Just because I was exposed to this theory, didn't mean that I subscribed to it. I kept it in the back of my mind as I studied, built my practice and continued to learn my trade. I learned how to guide people through pain and into release. As I experienced repeated success in pain abatement, I was able to understand firsthand how manual manipulation wasn't nearly as affective as using one's mind to re-pattern the body. Sure it takes more mind-body sessions to realign the body than it would to have someone put it into place, but the effects are more long lasting and there's a sense of achievement and progress.

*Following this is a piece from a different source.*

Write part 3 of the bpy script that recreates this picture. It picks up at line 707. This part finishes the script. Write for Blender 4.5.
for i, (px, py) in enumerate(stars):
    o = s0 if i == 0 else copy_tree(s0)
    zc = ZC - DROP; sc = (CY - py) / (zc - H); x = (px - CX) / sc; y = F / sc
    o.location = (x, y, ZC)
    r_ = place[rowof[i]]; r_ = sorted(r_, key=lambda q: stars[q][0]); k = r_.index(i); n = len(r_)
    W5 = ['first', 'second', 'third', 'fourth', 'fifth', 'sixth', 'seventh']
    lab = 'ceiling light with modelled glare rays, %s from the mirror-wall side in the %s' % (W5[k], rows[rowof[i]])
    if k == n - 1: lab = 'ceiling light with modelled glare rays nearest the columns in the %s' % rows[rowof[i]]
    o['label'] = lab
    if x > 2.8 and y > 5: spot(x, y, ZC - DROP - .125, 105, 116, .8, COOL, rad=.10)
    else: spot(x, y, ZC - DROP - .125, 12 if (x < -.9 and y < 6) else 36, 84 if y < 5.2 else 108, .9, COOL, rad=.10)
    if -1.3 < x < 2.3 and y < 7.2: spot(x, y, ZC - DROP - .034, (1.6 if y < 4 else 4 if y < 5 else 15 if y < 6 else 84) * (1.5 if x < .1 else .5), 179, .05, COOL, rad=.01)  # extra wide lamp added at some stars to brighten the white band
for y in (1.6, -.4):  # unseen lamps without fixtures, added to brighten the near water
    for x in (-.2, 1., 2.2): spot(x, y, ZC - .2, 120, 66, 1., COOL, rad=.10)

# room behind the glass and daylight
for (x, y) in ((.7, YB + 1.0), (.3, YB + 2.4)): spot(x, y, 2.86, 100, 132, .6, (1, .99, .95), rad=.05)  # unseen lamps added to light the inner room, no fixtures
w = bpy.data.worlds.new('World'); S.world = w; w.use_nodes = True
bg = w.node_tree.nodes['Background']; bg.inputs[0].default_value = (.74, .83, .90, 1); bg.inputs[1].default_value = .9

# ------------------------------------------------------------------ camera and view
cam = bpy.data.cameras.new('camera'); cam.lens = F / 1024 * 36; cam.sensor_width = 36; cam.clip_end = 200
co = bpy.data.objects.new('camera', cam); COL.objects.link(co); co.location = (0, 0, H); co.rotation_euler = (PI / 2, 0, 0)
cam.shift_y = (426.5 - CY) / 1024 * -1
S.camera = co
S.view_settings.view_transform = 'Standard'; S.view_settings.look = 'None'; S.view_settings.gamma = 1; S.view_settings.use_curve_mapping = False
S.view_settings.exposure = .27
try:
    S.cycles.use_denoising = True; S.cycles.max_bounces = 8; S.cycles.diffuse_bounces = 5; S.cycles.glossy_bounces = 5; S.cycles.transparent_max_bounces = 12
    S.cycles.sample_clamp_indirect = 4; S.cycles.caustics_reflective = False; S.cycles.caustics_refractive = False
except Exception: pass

Years after I became certified, I decided to revisit my old friend deep tissue massage. As soon as I smelled the candles and heard the new age music, I was transported back to my single carefree days. This was going to be good. It was rough going at first. I told myself it must be stress. The roughness wasn't improving. I told myself it was just from having been out of the saddle for so long. By the end, I was sweaty and felt bruised. Is this really what I had been addicted to? The next day, the soreness that set in made me feel like I was walking through mud. Every muscle in my body felt beaten up and every move I made an effort.

Believe it or not, I tried it again a few months later. I wanted to be fair in my assessment. I couldn't just write massage off because of one bad experience. Sure enough, the results were the same if not worse. And that was it. That was the end of my relationship with deep tissue massage. I didn't need a third session to know it isn't right for me.

Today, I have sworn off deep tissue massages. Forget the super soft bedding and the intoxicating aroma of scented oils, I'll take my cadillac and spine corrector any day of the week.